Note: A version of this post was first published on Decrypt.
On Tuesday, a financial reporter friend texted me about NFT NYC and asked, "How is it even happening this year when the volume is so low?" On Wednesday, a different reporter asked me if this year's event felt like a shell of what it once was.
Hey, I get it. After the speculative JPEG-flipping bubble of 2021 popped and overall NFT sales volume plummeted, the mocking stories write themselves.
But if you ask me if the scene is dead, the answer is an emphatic no. The manic hype of 2021 has absolutely faded like it was all a fever dream, but NFT NYC events I attended this year had the usual energy, positivity, and idea-sharing I've come to expect from crypto cultural gatherings over the past few years.
Here are just a few things I saw that should excite Web3 builders.
1) 9dcc Treasure Hunt
NFT collector and influencer Gmoney and his Web3 luxury brand 9dcc set up an NFT scavenger hunt with stops across the city. Participants had to hit at least seven different locations from a larger list over the course of three days, checking in at each one by scanning their phones to earn a POAP showing they were there; prizes included a rare Chromie Squiggle. At every party I attended I saw people wearing the 9dcc ballcap they received at the hunt's first stop, and raving about the experience.

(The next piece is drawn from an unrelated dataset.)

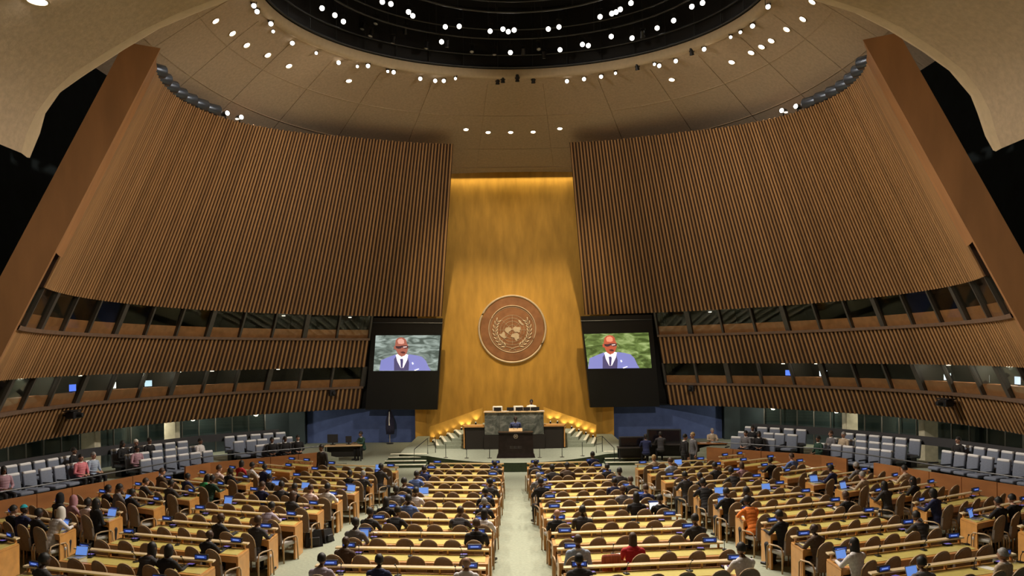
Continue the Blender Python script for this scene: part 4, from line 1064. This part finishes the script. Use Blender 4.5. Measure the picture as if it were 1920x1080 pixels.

This is one of many use cases we're seeing for NFTs that are unique, social, marketable, and make actual use of the technology.
2) Jeremy Booth's NFC-chipped Wrangler jacket
The commercial artist Jeremy Booth, a former illustrator at Coinbase, has had a glow-up in the NFT art space thanks to his crisp Western-themed artwork showcased in collections like "Boots" and "Dirt." (His style is already being very blatantly imitated elsewhere.) In time for NFT NYC, he partnered with Wrangler on a custom "Western Art Dept" black denim jacket, adorned with his own cowboy art and embedded with an NFC chip that allowed anyone Jeremy met during the week to scan his sleeve and earn a "proof of friendship" POAP with his art on it. Again: the type of thing NFT skeptics would probably dismiss as a gimmick, but to me it combines original art, fashion, and an IRL experience—all in a way that brought more attention and fans to a digital artist.
3) Bitcoin NFTs toasted at a Bitcoin-themed bar
It wasn't so long ago that NFTs were strictly "an Ethereum thing," and Bitcoin maximalists wanted nothing to do with NFTs. That has changed with the soaring popularity of Ordinals, made possible by Bitcoin's Taproot upgrade last fall. At this happy hour hosted by Trust Machines at PubKey, a Bitcoin-themed bar in Manhattan that opened last year, let's just say I ran into a lot of familiar faces who are loud and influential on Crypto Twitter and who, one year ago, were certainly not talking publicly about NFTs. Now Bitcoiners are buzzing about Taproot Wizards, Bitcoin Apes, and Ordinals on Magic Eden.
4) Web3 sci-fi TV series scores some known names
The veteram TV actor David Bianchi was in town to promote his forthcoming dystopian sci-fi series "RZR," which announced this week it has added Mena Suvari and Danny Trejo to the cast. I ran into David outside SoHo House and he showed me a clip from the show, which is in post-production; it looked very slick. The eight-episode series is truly a Web3-native effort: a live-action series produced by a Web3 company for Web3 release. It will premiere in July on the new streaming platform from Gala Film, a division of Web3 gaming company Gala Games; Bianchi's production company sold NFTs to spur engagement (holders will get access to bonus content); and the plot involves crypto. Bianchi is already in conversations with multiple large streaming platforms about a wider release after the series launches on Gala.
These are just a few memorable moments, but they're reflective of what excites me in Web3 right now: unique use cases of the technology in art, fashion, and entertainment, and in ways that reward artists and creators.